I note that the majority's reliance upon this Court's decision in People v. White (supra), is misplaced. In that case, the defendant was frisked because he matched the description of a perpetrator of an armed robbery. The defendant's bag made a metallic sound when it struck the ground, and one of the responding officers picked it up, and discovered an object which felt like a gun. Under these circumstances, this Court concluded that the officer properly opened the bag to verify his reasonable belief that it contained a gun, noting that "[t]he police action in the instant case fully met the reasonableness standard as it was justified at its inception and reasonable in scope" (People v. White, supra, at 742). The White case is however, factually distinguishable, since the officers stopped the defendant and his companions because they matched the description of the armed robbers which the police had obtained from the complainants. The arresting officer in White thus had a reasonable basis to believe that the defendant had just committed an armed robbery, and that the metallic sound made when the defendant's bag hit the ground was a gun. Here, however, Officer Hannon lacked reasonable suspicion to believe that the defendant was armed.

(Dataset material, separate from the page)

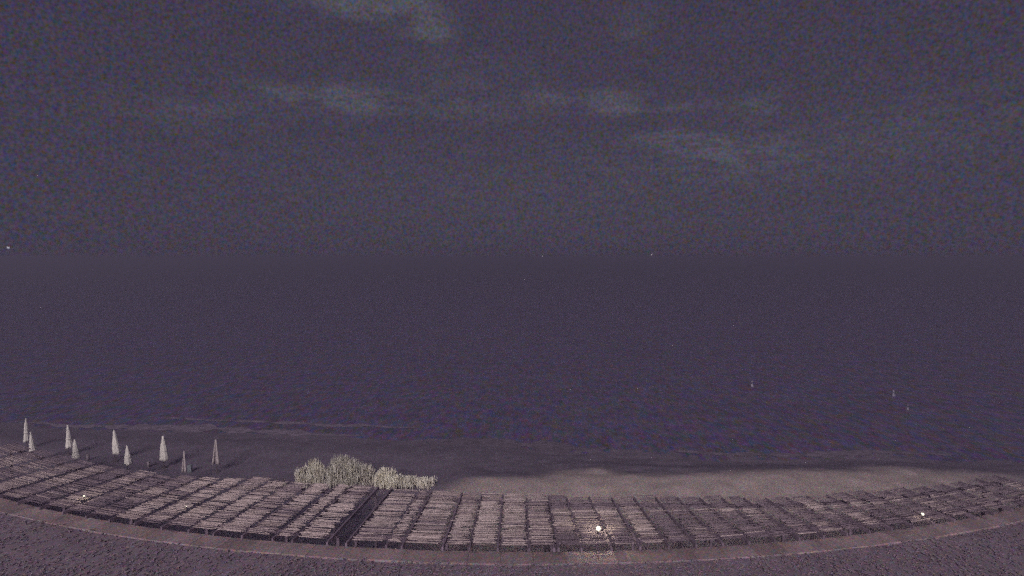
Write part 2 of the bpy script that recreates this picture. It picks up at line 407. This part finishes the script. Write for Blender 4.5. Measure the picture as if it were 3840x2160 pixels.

Similarly, while People v. Rivera (supra), also cited by the majority, contains a reference to the sound of dropping metal alerting police officers to the possibility of a weapon, in that case the suspicious sound simply prompted the officers to ask the suspects to hold out their hands. Thus, Rivera does not support the majority's conclusion that Officer Hannon was justified in conducting a pat-down search of a suspect's jacket without inquiry.
Consequently, I vote to suppress the gun, which was seized in violation of the defendant's constitutional rights, and to dismiss the indictment.